■ TASK TO COMPLETE
Write out the material again exactly, please, and omit the pictures.

■ DATA BLOCK

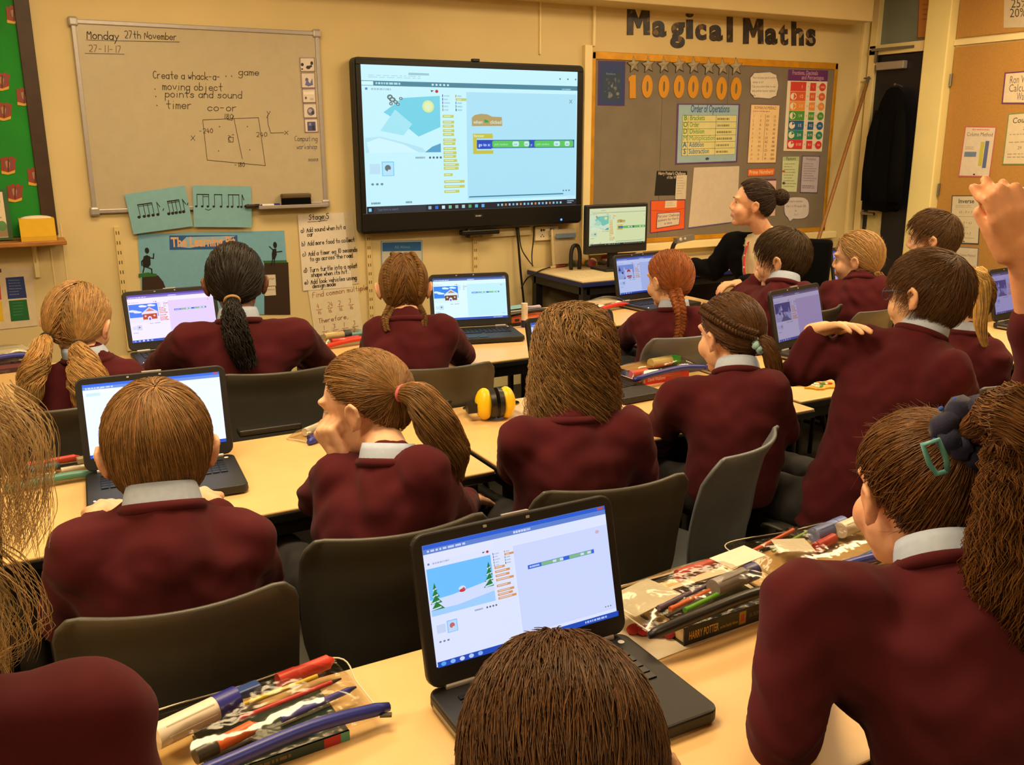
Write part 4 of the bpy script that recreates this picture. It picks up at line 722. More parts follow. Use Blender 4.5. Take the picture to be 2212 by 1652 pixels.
for q, e in ((((X0+.012+a)/2, -TVO, (c+d)/2), (a-X0-.012, .012, d-c)), (((X1-.012+b)/2, -TVO, (c+d)/2), (X1-.012-b, .012, d-c)), ((0, -TVO, (d+Z1-.012)/2), (X1-X0-.024, .012, Z1-.012-d)), ((0, -TVO, (c+.012)/2), (X1-X0-.024, .012, c-.012))): bz.box(q, e)
bz.build('bezel', MT['black'], tv, bevel=.003)
s = Sheet([A(a, -TVO+.001, d), A(b, -TVO+.001, d), A(b, -TVO+.001, c), A(a, -TVO+.001, c)], (200, 240, 250), .001); s.tint = A(.72, .97, 1.06)
ui(s, scene_beach, True, (70, 132, 150), pal=(226, 206, 96), back=(226, 246, 250), script=(196, 228, 240), hat=True, task=(22, 26, 40)); s.build('screen', m='screen', parent=tv)
s = Sheet([A(-.03, -TVO-.0065, .086), A(.03, -TVO-.0065, .086), A(.03, -TVO-.0065, .066), A(-.03, -TVO-.0065, .066)], (18, 18, 18), .0003); s.text('SHARP', .5, .75, .009, (190, 190, 190), 'c', .02); s.build('maker_badge', parent=tv)
q = at(1211, 474, Y=D-TVO); MB().ell((q[0]-tx, -TVO-.007, q[2]-tz), (.007, .002, .007), col=(60, 110, 255)).build('power_light', MT['led'], tv)
MB().box((0, -TVO+.01, Z1+.006), (.045, .03, .016)).build('top_latch', MT['satin'], tv, bevel=.003)
MB().box((0, -.015, Z1*.5), (.5, .03, .4)).build('wall_bracket', MT['frame'], tv)
a, b = at(997, 497, Y=D-.09), at(1078, 490, Y=D-.09)
MB().box(((a[0]+b[0])/2-tx, -.075, (a[2]+b[2])/2-tz-.022), (b[0]-a[0], .05, .03)).box(((a[0]+b[0])/2-tx-.08, -.075, -.03), (.02, .04, .05)).build('sensor_bar', MT['black'], tv, bevel=.006)
# sockets and trunking
a, b = at(1040, 500, Y=D-.01), at(1146, 502, Y=D-.01)
tag(MB().box(((a[0]+b[0])/2, D-.012, (a[2]+b[2])/2), (b[0]-a[0], .024, .05), col=(214, 200, 160)).build('cable_trunking', MT['paint'], bevel=.003), 'short cream cable trunking under the big screen', 'trunking')
a, b = at(1155, 490, Y=D-.02), at(1205, 517, Y=D-.02); so = thing('wall_socket', 'white double wall socket under the right end of the big screen', 'socket', ((a[0]+b[0])/2, D, (a[2]+b[2])/2))
MB().box((0, -.014, 0), (b[0]-a[0], .028, a[2]-b[2]), col=(226, 214, 184)).build('plate', MT['paint'], so, bevel=.004); m = MB()
for x in (-.035, .035):
    m.box((x-.008, -.029, .022), (.01, .006, .014), col=(40, 36, 34)).box((x+.01, -.029, .022), (.016, .006, .01), col=(60, 54, 50))
    for dx, dz in ((-.01, -.018), (.01, -.018), (0, -.008)): m.box((x+dx, -.029, dz), (.006, .003, .006), col=(40, 36, 34))
m.build('switches', MT['paint'], so)
def cable(pts, r, lab, nm='cable'):
    P = crom([at(u, v, Y=y) if y else at(u, v, z=.763) for u, v, y in pts], 40); return tag(MB().tube(P, r, 6).build(nm, MT['black'], smooth=True), lab, 'cable')
cable([(1116, 492, 5.10), (1120, 530, 5.09), (1124, 580, 5.08), (1130, 640, 5.07), (1138, 720, 5.06)], .007, 'thickest black cable dropping from the big screen past the desk')
cable([(1120, 492, 5.105), (1126, 535, 5.10), (1140, 560, 5.09), (1152, 575, 5.06)], .0035, 'thin black cable slanting from the screen to the desk corner')
cable([(1154, 490, 5.10), (1152, 520, 5.09), (1149, 550, 5.08), (1150, 575, 5.05)], .004, 'black cable hanging straight from the double socket to the desk')
cable([(1126, 622, 5.03), (1140, 600, 4.95), (1168, 584, 0), (1200, 574, 0), (1222, 570, 0), (1236, 566, 0)], .0045, 'black cable looping from the desk clutter down the desk edge')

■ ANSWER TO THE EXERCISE
Write part 4 of the bpy script that recreates this picture. It picks up at line 722. More parts follow. Use Blender 4.5. Take the picture to be 2212 by 1652 pixels.
for q, e in ((((X0+.012+a)/2, -TVO, (c+d)/2), (a-X0-.012, .012, d-c)), (((X1-.012+b)/2, -TVO, (c+d)/2), (X1-.012-b, .012, d-c)), ((0, -TVO, (d+Z1-.012)/2), (X1-X0-.024, .012, Z1-.012-d)), ((0, -TVO, (c+.012)/2), (X1-X0-.024, .012, c-.012))): bz.box(q, e)
bz.build('bezel', MT['black'], tv, bevel=.003)
s = Sheet([A(a, -TVO+.001, d), A(b, -TVO+.001, d), A(b, -TVO+.001, c), A(a, -TVO+.001, c)], (200, 240, 250), .001); s.tint = A(.72, .97, 1.06)
ui(s, scene_beach, True, (70, 132, 150), pal=(226, 206, 96), back=(226, 246, 250), script=(196, 228, 240), hat=True, task=(22, 26, 40)); s.build('screen', m='screen', parent=tv)
s = Sheet([A(-.03, -TVO-.0065, .086), A(.03, -TVO-.0065, .086), A(.03, -TVO-.0065, .066), A(-.03, -TVO-.0065, .066)], (18, 18, 18), .0003); s.text('SHARP', .5, .75, .009, (190, 190, 190), 'c', .02); s.build('maker_badge', parent=tv)
q = at(1211, 474, Y=D-TVO); MB().ell((q[0]-tx, -TVO-.007, q[2]-tz), (.007, .002, .007), col=(60, 110, 255)).build('power_light', MT['led'], tv)
MB().box((0, -TVO+.01, Z1+.006), (.045, .03, .016)).build('top_latch', MT['satin'], tv, bevel=.003)
MB().box((0, -.015, Z1*.5), (.5, .03, .4)).build('wall_bracket', MT['frame'], tv)
a, b = at(997, 497, Y=D-.09), at(1078, 490, Y=D-.09)
MB().box(((a[0]+b[0])/2-tx, -.075, (a[2]+b[2])/2-tz-.022), (b[0]-a[0], .05, .03)).box(((a[0]+b[0])/2-tx-.08, -.075, -.03), (.02, .04, .05)).build('sensor_bar', MT['black'], tv, bevel=.006)
# sockets and trunking
a, b = at(1040, 500, Y=D-.01), at(1146, 502, Y=D-.01)
tag(MB().box(((a[0]+b[0])/2, D-.012, (a[2]+b[2])/2), (b[0]-a[0], .024, .05), col=(214, 200, 160)).build('cable_trunking', MT['paint'], bevel=.003), 'short cream cable trunking under the big screen', 'trunking')
a, b = at(1155, 490, Y=D-.02), at(1205, 517, Y=D-.02); so = thing('wall_socket', 'white double wall socket under the right end of the big screen', 'socket', ((a[0]+b[0])/2, D, (a[2]+b[2])/2))
MB().box((0, -.014, 0), (b[0]-a[0], .028, a[2]-b[2]), col=(226, 214, 184)).build('plate', MT['paint'], so, bevel=.004); m = MB()
for x in (-.035, .035):
    m.box((x-.008, -.029, .022), (.01, .006, .014), col=(40, 36, 34)).box((x+.01, -.029, .022), (.016, .006, .01), col=(60, 54, 50))
    for dx, dz in ((-.01, -.018), (.01, -.018), (0, -.008)): m.box((x+dx, -.029, dz), (.006, .003, .006), col=(40, 36, 34))
m.build('switches', MT['paint'], so)
def cable(pts, r, lab, nm='cable'):
    P = crom([at(u, v, Y=y) if y else at(u, v, z=.763) for u, v, y in pts], 40); return tag(MB().tube(P, r, 6).build(nm, MT['black'], smooth=True), lab, 'cable')
cable([(1116, 492, 5.10), (1120, 530, 5.09), (1124, 580, 5.08), (1130, 640, 5.07), (1138, 720, 5.06)], .007, 'thickest black cable dropping from the big screen past the desk')
cable([(1120, 492, 5.105), (1126, 535, 5.10), (1140, 560, 5.09), (1152, 575, 5.06)], .0035, 'thin black cable slanting from the screen to the desk corner')
cable([(1154, 490, 5.10), (1152, 520, 5.09), (1149, 550, 5.08), (1150, 575, 5.05)], .004, 'black cable hanging straight from the double socket to the desk')
cable([(1126, 622, 5.03), (1140, 600, 4.95), (1168, 584, 0), (1200, 574, 0), (1222, 570, 0), (1236, 566, 0)], .0045, 'black cable looping from the desk clutter down the desk edge')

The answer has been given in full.